Ultimately, you would rely on this commodity manager to ensure that outsourcing doesn’t adversely affect the quality of your products. Just look at the trouble some mobile phone manufacturers have had with firms that have supplied batteries that have overheated and sometimes exploded to see the damage a poor outsourcing choice can bring.

Tried And Tested

The amount of expertise you can tap into via an outsourcing relationship is one of the key benefits. For example, separable connectors such as plugs and jacks need to be tested to see how they react over their lifetime (Fig. 4).

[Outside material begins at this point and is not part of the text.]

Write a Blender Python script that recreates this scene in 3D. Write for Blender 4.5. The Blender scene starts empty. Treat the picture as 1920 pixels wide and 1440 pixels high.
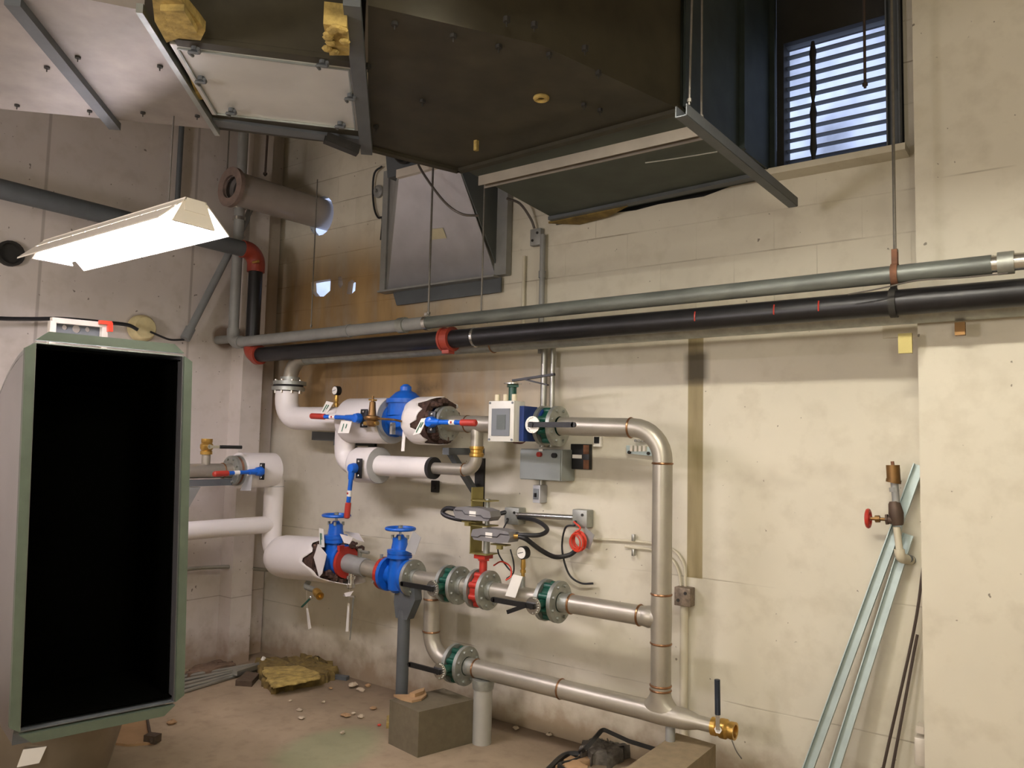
import bpy, bmesh, math, random
from math import sin, cos, pi, radians, sqrt
from mathutils import Vector, Matrix
from mathutils.geometry import tessellate_polygon
random.seed(7)
C = bpy.context.scene.collection
SC = bpy.context.scene

# ---------------------------------------------------------------- camera
F, YAW, PITCH, ROLL, H = 1460.0, .637, .0775, .0235, 1.6
cy, sy, cp, sp, cr, sr = cos(YAW), sin(YAW), cos(PITCH), sin(PITCH), cos(ROLL), sin(ROLL)
A_ = Matrix(((cy, sy, 0), (0, 0, -1), (-sy, cy, 0)))
P_ = Matrix(((1, 0, 0), (0, cp, sp), (0, -sp, cp)))
Q_ = Matrix(((cr, -sr, 0), (sr, cr, 0), (0, 0, 1)))
M_ = Q_ @ P_ @ A_
cam = bpy.data.objects.new('camera', bpy.data.cameras.new('camera'))
C.objects.link(cam)
R3 = Matrix((M_[0], -M_[1], -M_[2])).transposed()
cam.matrix_world = Matrix.Translation((0, 0, H)) @ R3.to_4x4()
cam.data.sensor_width = 36; cam.data.lens = 36 * F / 1920
SC.camera = cam
ORG = Vector((0, 0, H))
def ray(x, y): return M_.transposed() @ Vector(((x - 960) / F, (y - 720) / F, 1))
def at(x, y, Y=3.4):
    r = ray(x, y); return ORG + r * (Y / r.y)
def atx(x, y, X=-5.05):
    r = ray(x, y); return ORG + r * (X / r.x)
def atz(x, y, Z=0):
    r = ray(x, y); return ORG + r * ((Z - H) / r.z)

# ---------------------------------------------------------------- light, view
SC.view_settings.view_transform = 'Standard'
SC.view_settings.look = 'None'
SC.view_settings.gamma = 1
SC.view_settings.use_curve_mapping = False
SC.view_settings.exposure = 0.17
world = bpy.data.worlds.new('sky'); SC.world = world; world.use_nodes = True
wn = world.node_tree.nodes; wl = world.node_tree.links
bg = wn['Background']; bg.inputs[1].default_value = 1.45
tc = wn.new('ShaderNodeTexCoord'); nz = wn.new('ShaderNodeTexNoise'); nz.inputs['Scale'].default_value = 14; nz.inputs['Detail'].default_value = 6
rp = wn.new('ShaderNodeValToRGB'); rp.color_ramp.elements[0].position = .35; rp.color_ramp.elements[0].color = (.2, .24, .36, 1)
rp.color_ramp.elements[1].position = .65; rp.color_ramp.elements[1].color = (.5, .6, .9, 1)
wl.new(tc.outputs['Generated'], nz.inputs['Vector']); wl.new(nz.outputs['Fac'], rp.inputs[0]); wl.new(rp.outputs[0], bg.inputs[0])
def area(name, loc, target, sx, sy_, power, col):
    l = bpy.data.lights.new(name, 'AREA'); l.shape = 'RECTANGLE'; l.size = sx; l.size_y = sy_; l.energy = power; l.color = col
    o = bpy.data.objects.new(name, l); C.objects.link(o); o.location = loc
    o.rotation_euler = (Vector(target) - Vector(loc)).to_track_quat('-Z', 'Y').to_euler(); return o
def fill_point(name, loc, power, col, r=.12):
    l = bpy.data.lights.new(name, 'POINT'); l.energy = power; l.color = col; l.shadow_soft_size = r
    o = bpy.data.objects.new(name, l); C.objects.link(o); o.location = loc; return o
WARM = (1, .96, .84); COOL = (1, .93, .97)
fill_point('warm_fill_light', (.7, -1.2, 2.1), 82, WARM, .3)  # added warm fill light behind the camera, no fixture modelled
fill_point('cool_fill_light', (-2.6, -1.5, 1.9), 150, COOL, .3)  # added cool fill light to lift the left side and duct undersides

# ---------------------------------------------------------------- node helper
class NT:
    def __init__(s, name):
        s.mat = bpy.data.materials.new(name); s.mat.use_nodes = True
        s.t = s.mat.node_tree; s.n = s.t.nodes; s.l = s.t.links
        s.b = s.n['Principled BSDF']; s.co = s.n.new('ShaderNodeTexCoord')
        sep = s.n.new('ShaderNodeSeparateXYZ'); s.l.new(s.co.outputs['Object'], sep.inputs[0])
        s.x, s.y, s.z = sep.outputs
    def set(s, sock, v):
        if isinstance(v, bpy.types.NodeSocket): s.l.new(v, sock)
        elif isinstance(v, (tuple, list)): sock.default_value = (*v[:3], 1)
        else: sock.default_value = v
    def m(s, op, a, b=0, c=0):
        n = s.n.new('ShaderNodeMath'); n.operation = op
        for i, v in enumerate((a, b, c)): s.set(n.inputs[i], v)
        return n.outputs[0]
    def mr(s, v, a, b, lo=0, hi=1):
        n = s.n.new('ShaderNodeMapRange')
        for i, q in enumerate((v, a, b, lo, hi)): s.set(n.inputs[i], q)
        return n.outputs[0]
    def noise(s, scale, detail=4, stretch=None, rough=.55):
        n = s.n.new('ShaderNodeTexNoise'); n.inputs['Scale'].default_value = scale; n.inputs['Detail'].default_value = detail; n.inputs['Roughness'].default_value = rough
        v = s.co.outputs['Object']
        if stretch:
            mp = s.n.new('ShaderNodeMapping'); mp.inputs['Scale'].default_value = stretch; s.l.new(v, mp.inputs[0]); v = mp.outputs[0]
        s.l.new(v, n.inputs['Vector']); return n.outputs['Fac']
    def mix(s, f, a, b):
        n = s.n.new('ShaderNodeMix'); n.data_type = 'RGBA'; s.set(n.inputs[0], f); s.set(n.inputs[6], a); s.set(n.inputs[7], b); return n.outputs[2]
    def rect(s, u, v, u0, u1, v0, v1, e=.004):
        a = s.m('MULTIPLY', s.mr(u, u0 - e, u0 + e), s.mr(u, u1 + e, u1 - e))
        b = s.m('MULTIPLY', s.mr(v, v0 - e, v0 + e), s.mr(v, v1 + e, v1 - e))
        return s.m('MULTIPLY', a, b)
    def bump(s, h, strength=.3, dist=.01):
        n = s.n.new('ShaderNodeBump'); n.inputs['Strength'].default_value = strength; n.inputs['Distance'].default_value = dist
        s.l.new(h, n.inputs['Height']); s.l.new(n.outputs[0], s.b.inputs['Normal'])
    def out(s, col, rough=.6, metal=0):
        s.set(s.b.inputs['Base Color'], col); s.set(s.b.inputs['Roughness'], rough); s.set(s.b.inputs['Metallic'], metal); return s.mat
def srgb(r, g, b):
    f = lambda c: (c / 255 / 12.92) if c <= 10 else ((c / 255 + .055) / 1.055) ** 2.4
    return (f(r), f(g), f(b))
def mat(name, rgb, rough=.5, metal=0, var=.12, scale=8, bump=0, stretch=None):
    t = NT(name); c = srgb(*rgb)
    lo = tuple(v * (1 - var) for v in c); hi = tuple(min(1, v * (1 + var)) for v in c)
    n = t.noise(scale, 5, stretch)
    if bump: t.bump(n, bump, .005)
    return t.out(t.mix(t.mr(n, .3, .7), lo, hi), rough, metal)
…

This involves measuring dozens of electrical and mechanical parameters before and after, say, 500 mating cycles. Also, mixed-flow gas testing is used to accelerate aging. A test lasting just 72 hours may aim to replicate the effects of 20 years in the field. Such compliance tests are very expensive and sometimes out of the reach of small firms.

Volex is embarking on a new fiber product that must meet an extensive body of standards. In fact, we’re looking at $50,000 just for the environmental qualification testing. This is affordable, because we’ll then take the product to market ourselves and sell it globally to many clients. A small firm or an OEM, though, would find it much more difficult to recoup such an investment.

As a global supplier with many clients, we have built up a bank of previously performed tests, which is another advantage for established companies. For custom work, we can use a process called “qualify by similarity” where it’s possible to remove tests on materials that have been previously tested, reducing testing costs. It’s possible to separate the unique aspects of the new connector and only test them. We have the benefit of doing that because we have tested a broad spectrum of connectors over many years for our customers all around the globe.

An Advantageous Process

Many companies worry that outsourcing will mean they lose control or fail to get the best prices, but our experience shows how it can be successful. Our customers often ask if we do our own stamping and forming or if we do our own die casting or plating, and the answer is no. Why would we want to do all of that? Why would we want to use that kind of continuous, revolving capital to support all of those processes?

There are hundreds of companies in stamping and forming, hundreds in plating, hundreds in machining, and hundreds in injection molding and die casting. I can select those that are going to give me the best prices and delivery. That leaves me free to put my money into the engineering and designing sides of the firm. It allows me to concentrate on my core business.

Just as outsourcing highly complex but ancillary items like cable assemblies and interconnects allows you to concentrate on your core competencies, doing so for their associated components accomplishes the same goals.

As long as you don’t get locked into one supplier and keep sufficient expertise in-house to manage the process, you can reduce your material costs as well as your technical employee costs, get expert help with your designs, and obtain access to a library of already performed tests that will help you gain global approvals and regulatory compliance.

These concepts are nothing new. Since the 1980s, OEMs have been divesting themselves of internal activities that do not fall into their core competencies. This concept, described as “going horizontal,” provides tremendous savings and allows the companies to focus their efforts where they will reap the most benefit.

Every company that hasn’t already moved in this direction should rigorously ask itself why it is still performing these non-core design and manufacturing tasks in-house!